| Instead of spewing a incredibly short-sighted rhetoric that suggests people kill each other if they have a tribe, perhaps you should stop and think. Let me pose it this way. You were born a Native American, your tribe is your family, and your history. For all intents, yhey are a nation that raised you. Around you are strangers. They come from a different nation. They butchered your ancestors to steal what they had. Yet, as is the way of your tribe, you try to be peaceful and considerate. In response, some are kind to you. But, their leaders steal your water. Not just sustinence, something special to the stories of your people. You protest peacefully. They react with violence. How do you feel? Tribes aren't something to give up. They're a part of you. Your history. Do you tell an Irishman to forget his kilt? An Englishman his Coat of Arms? Do you tell someone who's grandfather was a slave that its okay to be poor, because he's equal now? The tribe is family, history, and nation. When your neighbour tried to sell your grandfather out for diamonds, there will be problems. If anything, Africa shows us problems we ignore... And that with time and effort, relations can be improved. Sometimes it doesn't work. Bill kills Joe, because Joe bragged that his Da used to eat your family. But forgetting who you are, isn't going to help. |
You mean, like overwriting my actual life experiences with some sort of "narrative" that becomes more synthetic the more it becomes generalized and massaged? That's exactly what tribalism and group think are to me. "fools in old-style hats and coats, / Who half the time were soppy-stern / And half at one another’s throats" come to mind.
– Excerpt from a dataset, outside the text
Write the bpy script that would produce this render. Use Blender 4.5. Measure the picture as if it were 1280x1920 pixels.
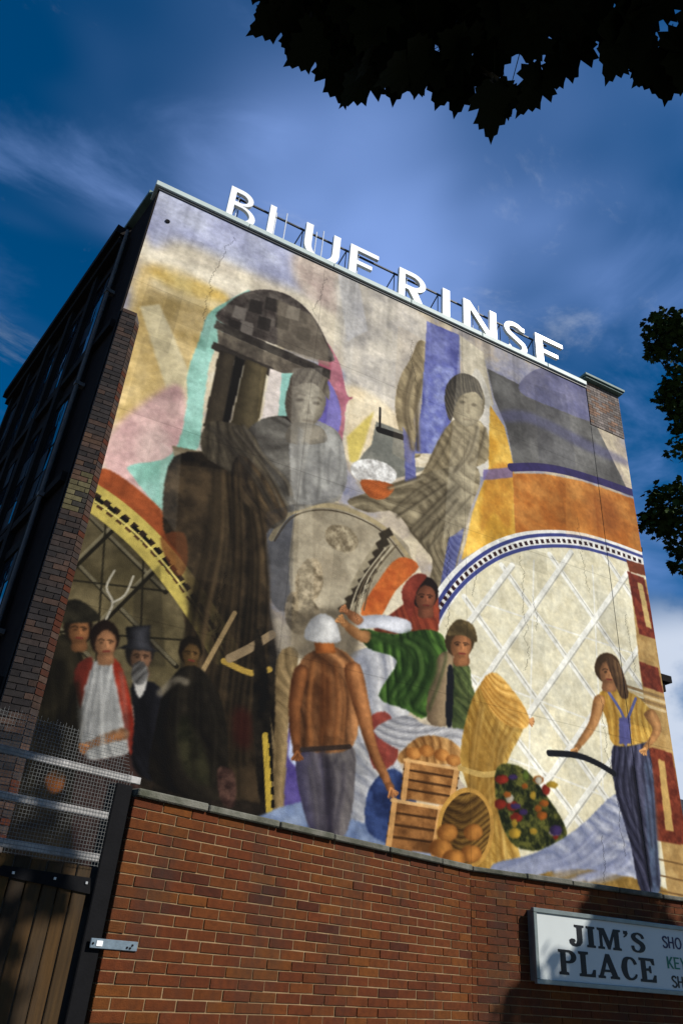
import bpy, bmesh, math, random
import numpy as np
from mathutils import Vector, Matrix
CL1X, CL1Y = 3.88, 2.66
CL3X, CL3Y = 4.4, 3.2
CL4X, CL4Y = 0.3, 0.2
PSAT = 0.95
PCON = 1.30
PGAIN = 0.98
SIGNX = [('B', 1.69, 2.3), ('L', 2.57, 3.09), ('U', 3.41, 4.24), ('E', 4.49, 5.2), ('R', 5.74, 6.47), ('I', 6.91, 7.11), ('N', 7.49, 8.44), ('S', 8.64, 9.35), ('E', 9.62, 10.49)]
CANOPY_EDGE = [(0.07, 1.05), (0.1, 1.11), (0.13, 1.12), (0.2, 1.21), (0.25, 1.2), (0.32, 1.18), (0.36, 1.25), (0.42, 1.25), (0.5, 1.2), (0.58, 1.1), (0.65, 1.12), (0.78, 1.08), (0.86, 1.05), (0.93, 1.0), (1.0, 0.97), (0.99, 0.91), (0.94, 0.85), (0.97, 0.81), (1.04, 0.77), (1.0, 0.72), (1.08, 0.72), (1.22, 0.79), (1.21, 0.69), (1.27, 0.68), (1.24, 0.62), (1.31, 0.49), (4.6, -0.2), (4.4, -1.0), (-0.4, -1.0), (0.020000000000000004, 0.4)]
EDGE_END = 25
TREE2 = [(14.83, 10.26, 18.24, 0.71, 325), (15.54, 10.29, 18.16, 0.82, 325), (15.78, 11.13, 16.73, 0.57, 250), (16.09, 10.78, 17.13, 0.82, 325), (16.24, 11.2, 16.17, 0.48, 175), (16.91, 11.57, 15.8, 0.82, 187), (16.46, 12.31, 13.85, 0.82, 375), (16.18, 12.84, 13.47, 0.45, 175), (17.13, 12.58, 13.22, 0.82, 325), (17.12, 12.86, 12.27, 0.38, 112), (17.3, 12.07, 14.12, 0.95, 325), (14.75, 10.74, 17.7, 0.3, 75)]
SHADE_T = (11.80, 0.82, 7.04)
SHADE_BLOBS = [(10.95, 0.82, 7.69, 0.42, 420), (11.1, 0.82, 7.34, 0.52, 420), (10.7, 0.82, 7.24, 0.4, 300), (11.4, 0.82, 7.14, 0.45, 400), (10.8, 0.82, 6.64, 0.75, 800), (11.8, 0.82, 6.59, 0.9, 900), (12.6, 0.82, 6.99, 0.8, 700), (9.9, 0.82, 6.34, 0.7, 600), (10.9, 0.82, 5.89, 0.9, 600), (12.1, 0.82, 5.79, 0.9, 600)]
# ------------------------------------------------------------------ scene, camera, sky, sun
for o in list(bpy.data.objects): bpy.data.objects.remove(o, do_unlink=True)
scene = bpy.context.scene
COL = scene.collection
EYE = 1.65
cam_d = bpy.data.cameras.new('camera'); cam = bpy.data.objects.new('camera', cam_d); COL.objects.link(cam)
cam_d.sensor_fit = 'VERTICAL'; cam_d.sensor_height = 36.0; cam_d.sensor_width = 24.0
cam_d.lens = 26.3625; cam_d.clip_start = 0.05; cam_d.clip_end = 3000
right = Vector((0.8826493, -0.46473528, 0.07036572)); up = Vector((-0.29513181, -0.43145328, 0.85249357)); back = Vector((-0.36582432, -0.77322001, -0.5179801))
cam.matrix_world = Matrix(((right.x, up.x, back.x, 0), (right.y, up.y, back.y, 0), (right.z, up.z, back.z, EYE), (0, 0, 0, 1)))
scene.camera = cam
SUN = Vector((0.50, -0.62, 0.605)).normalized()          # direction towards the sun
sun_d = bpy.data.lights.new('sun', 'SUN'); sun_d.energy = 5.0; sun_d.angle = math.radians(0.5); sun_d.color = (1.0, 0.95, 0.87)
sun = bpy.data.objects.new('sun', sun_d); COL.objects.link(sun)
sun.rotation_euler = SUN.to_track_quat('Z', 'Y').to_euler(); sun.location = SUN*40
world = bpy.data.worlds.new('World'); scene.world = world; world.use_nodes = True
wn = world.node_tree; wn.nodes.clear()
def wnode(t, **k):
    n = wn.nodes.new(t)
    for a, b in k.items(): setattr(n, a, b)
    return n
sky = wnode('ShaderNodeTexSky'); sky.sky_type = 'NISHITA'; sky.sun_disc = False
sky.sun_elevation = math.asin(SUN.z); sky.sun_rotation = math.atan2(SUN.x, SUN.y)
sky.air_density = 1.0; sky.dust_density = 0.0; sky.ozone_density = 3.0; sky.altitude = 100
geo = wnode('ShaderNodeTexCoord')
sep = wnode('ShaderNodeSeparateXYZ'); wn.links.new(geo.outputs['Generated'], sep.inputs[0])
# clouds lie on a flat layer overhead: direction divided by its height
zmax = wnode('ShaderNodeMath', operation='MAXIMUM'); zmax.inputs[1].default_value = 0.06; wn.links.new(sep.outputs['Z'], zmax.inputs[0])
dx = wnode('ShaderNodeMath', operation='DIVIDE'); dy = wnode('ShaderNodeMath', operation='DIVIDE')
wn.links.new(sep.outputs['X'], dx.inputs[0]); wn.links.new(sep.outputs['Y'], dy.inputs[0])
wn.links.new(zmax.outputs[0], dx.inputs[1]); wn.links.new(zmax.outputs[0], dy.inputs[1])
comb = wnode('ShaderNodeCombineXYZ'); wn.links.new(dx.outputs[0], comb.inputs[0]); wn.links.new(dy.outputs[0], comb.inputs[1])
def cloud(loc, rot, scale, nscale, det, rough, dist, lo, hi, src=None):
    mp = wnode('ShaderNodeMapping'); mp.inputs['Location'].default_value = loc; mp.inputs['Rotation'].default_value = (0, 0, rot); mp.inputs['Scale'].default_value = scale
    wn.links.new(src or comb.outputs[0], mp.inputs[0])
    nz = wnode('ShaderNodeTexNoise'); nz.inputs['Scale'].default_value = nscale; nz.inputs['Detail'].default_value = det; nz.inputs['Roughness'].default_value = rough; nz.inputs['Distortion'].default_value = dist
    wn.links.new(mp.outputs[0], nz.inputs['Vector'])
    mr = wnode('ShaderNodeMapRange'); mr.interpolation_type = 'SMOOTHSTEP'
    mr.inputs['From Min'].default_value = lo; mr.inputs['From Max'].default_value = hi; wn.links.new(nz.outputs['Fac'], mr.inputs['Value'])
    return mr.outputs[0]
def wmath(op, a, b):
    n = wnode('ShaderNodeMath', operation=op)
    for i, v in enumerate((a, b)):
        if isinstance(v, (int, float)): n.inputs[i].default_value = v
        else: wn.links.new(v, n.inputs[i])
    return n.outputs[0]
veil = cloud((CL1X, CL1Y, 0.0), 0.5, (0.75, 1.0, 1), 0.95, 4, .48, .3, .44, .72)
wisp = cloud((2.3, 0.4, 0.0), -0.5, (0.9, 1.8, 1), 1.6, 8, .58, .7, .50, .85)
puff = cloud((CL3X, CL3Y, 0.0), 0.0, (1, 1, 1.25), 3.2, 9, .52, .0, .52, .62, geo.outputs['Generated'])
tuft = cloud((CL4X, CL4Y, 0.0), 0.3, (1, 1.3, 1), 2.3, 10, .66, .5, .56, .78)
# cumulus only low down, where the layer is seen edge-on
lowf = wnode('ShaderNodeMapRange'); lowf.interpolation_type = 'SMOOTHSTEP'; wn.links.new(sep.outputs['Z'], lowf.inputs['Value'])
lowf.inputs['From Min'].default_value = 0.43; lowf.inputs['From Max'].default_value = 0.36
cum = wmath('MULTIPLY', puff, lowf.outputs[0])
bg_sky = wnode('ShaderNodeBackground'); bg_sky.inputs['Strength'].default_value = 0.060
hs = wnode('ShaderNodeHueSaturation'); hs.inputs['Saturation'].default_value = 1.65; hs.inputs['Value'].default_value = 1.15
wn.links.new(sky.outputs[0], hs.inputs['Color'])
mix1 = wnode('ShaderNodeMix', data_type='RGBA'); mix1.inputs['B'].default_value = (4.0, 6.3, 13.0, 1)
f1 = wmath('ADD', wmath('ADD', wmath('MULTIPLY', veil, 0.92), wmath('MULTIPLY', wisp, 0.42)), 0.0)
wn.links.new(f1, mix1.inputs['Factor']); wn.links.new(hs.outputs[0], mix1.inputs['A'])
mix2 = wnode('ShaderNodeMix', data_type='RGBA'); mix2.inputs['B'].default_value = (8.6, 9.6, 11.4, 1)
wn.links.new(wmath('MAXIMUM', wmath('MULTIPLY', cum, .95), wmath('MULTIPLY', tuft, .45)), mix2.inputs['Factor']); wn.links.new(mix1.outputs['Result'], mix2.inputs['A'])
wn.links.new(mix2.outputs['Result'], bg_sky.inputs['Color'])
wout = wnode('ShaderNodeOutputWorld'); wn.links.new(bg_sky.outputs[0], wout.inputs['Surface'])
vs = scene.view_settings
scene.display_settings.display_device = 'sRGB'
vs.view_transform = 'Standard'; vs.look = 'None'; vs.exposure = 0.30; vs.gamma = 1.0; vs.use_curve_mapping = False
scene.render.engine = 'CYCLES'
scene.cycles.max_bounces = 6; scene.cycles.diffuse_bounces = 3; scene.cycles.glossy_bounces = 3; scene.cycles.transmission_bounces = 4; scene.cycles.transparent_max_bounces = 6
rng = random.Random(7)
# ------------------------------------------------------------------ materials
def srgb(c): return tuple(((v/255)/12.92 if v/255 <= .04045 else ((v/255+.055)/1.055)**2.4) for v in c)
def material(name, base, rough=.8, var=.25, scale=6.0, bump=.3, bscale=40.0, c2=None, metal=0.0, spec=.18, stretch=(1, 1, 1), objvar=0.0, stain=0.0):
    m = bpy.data.materials.new(name); m.use_nodes = True; nt = m.node_tree; nd = nt.nodes; lk = nt.links
    bs = nd['Principled BSDF']; bs.inputs['Roughness'].default_value = rough; bs.inputs['Metallic'].default_value = metal; bs.inputs['Specular IOR Level'].default_value = spec
    tc = nd.new('ShaderNodeTexCoord'); mp = nd.new('ShaderNodeMapping'); mp.inputs['Scale'].default_value = stretch
    ge = nd.new('ShaderNodeNewGeometry'); lk.new(ge.outputs['Position'], mp.inputs[0])
    n1 = nd.new('ShaderNodeTexNoise'); n1.inputs['Scale'].default_value = scale; n1.inputs['Detail'].default_value = 6; n1.inputs['Roughness'].default_value = .6; lk.new(mp.outputs[0], n1.inputs['Vector'])
    rp = nd.new('ShaderNodeMapRange'); rp.inputs['From Min'].default_value = .3; rp.inputs['From Max'].default_value = .7; lk.new(n1.outputs['Fac'], rp.inputs['Value'])
    mx = nd.new('ShaderNodeMix'); mx.data_type = 'RGBA'
    b = base; d = c2 or tuple(v*(1-var) for v in base)
    mx.inputs['A'].default_value = (*d, 1); mx.inputs['B'].default_value = (*b, 1); lk.new(rp.outputs[0], mx.inputs['Factor'])
    out = mx.outputs['Result']
    if objvar:
        oi = nd.new('ShaderNodeObjectInfo'); hv = nd.new('ShaderNodeHueSaturation')
        a = nd.new('ShaderNodeMapRange'); a.inputs['To Min'].default_value = 1-objvar; a.inputs['To Max'].default_value = 1+objvar; lk.new(oi.outputs['Random'], a.inputs['Value'])
        lk.new(a.outputs[0], hv.inputs['Value']); lk.new(out, hv.inputs['Color']); out = hv.outputs[0]
    if stain:
        n3 = nd.new('ShaderNodeTexNoise'); n3.inputs['Scale'].default_value = 1.3; n3.inputs['Detail'].default_value = 7; n3.inputs['Roughness'].default_value = .65
        ms = nd.new('ShaderNodeMapping'); ms.inputs['Scale'].default_value = (1.6, 1.6, .5); lk.new(ge.outputs['Position'], ms.inputs[0]); lk.new(ms.outputs[0], n3.inputs['Vector'])
        r3 = nd.new('ShaderNodeMapRange'); r3.inputs['From Min'].default_value = .48; r3.inputs['From Max'].default_value = .68; r3.inputs['To Max'].default_value = stain; lk.new(n3.outputs['Fac'], r3.inputs['Value'])
        m3 = nd.new('ShaderNodeMix'); m3.data_type = 'RGBA'; m3.inputs['B'].default_value = (.02, .018, .015, 1); lk.new(r3.outputs[0], m3.inputs['Factor']); lk.new(out, m3.inputs['A']); out = m3.outputs['Result']
    lk.new(out, bs.inputs['Base Color'])
    if bump:
        n2 = nd.new('ShaderNodeTexNoise'); n2.inputs['Scale'].default_value = bscale; n2.inputs['Detail'].default_value = 4; lk.new(mp.outputs[0], n2.inputs['Vector'])
        bp = nd.new('ShaderNodeBump'); bp.inputs['Strength'].default_value = bump; bp.inputs['Distance'].default_value = .01; lk.new(n2.outputs['Fac'], bp.inputs['Height']); lk.new(bp.outputs[0], bs.inputs['Normal'])
    return m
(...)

> The tribe is family, history, and nation.
It's funny though how as babies we start out mostly alike, and happily adopt a lot or even all of wherever we're put. History is kind of irrelevant if you don't actually tell it, it's a story. Yes, knowing why one's parents behaved the way they did is useful, but anything before that isn't really different from stories about other people. Interesting for their content, but with no super special connection to me, giving me identity or anything remotely like that. In so far as they affected me, in so far as I am a result of that chain, I can more accurately examine those current traces in my current me, simply find out who I am, in the flesh, not in dead words and thoughts.
Now, don't get me started on "communities", beh. I know all of this sounds so anti-social, but it's not, I hate how the actual people let themselves be buried under essentially religious systems that will spew them out as quickly as they snatched them up.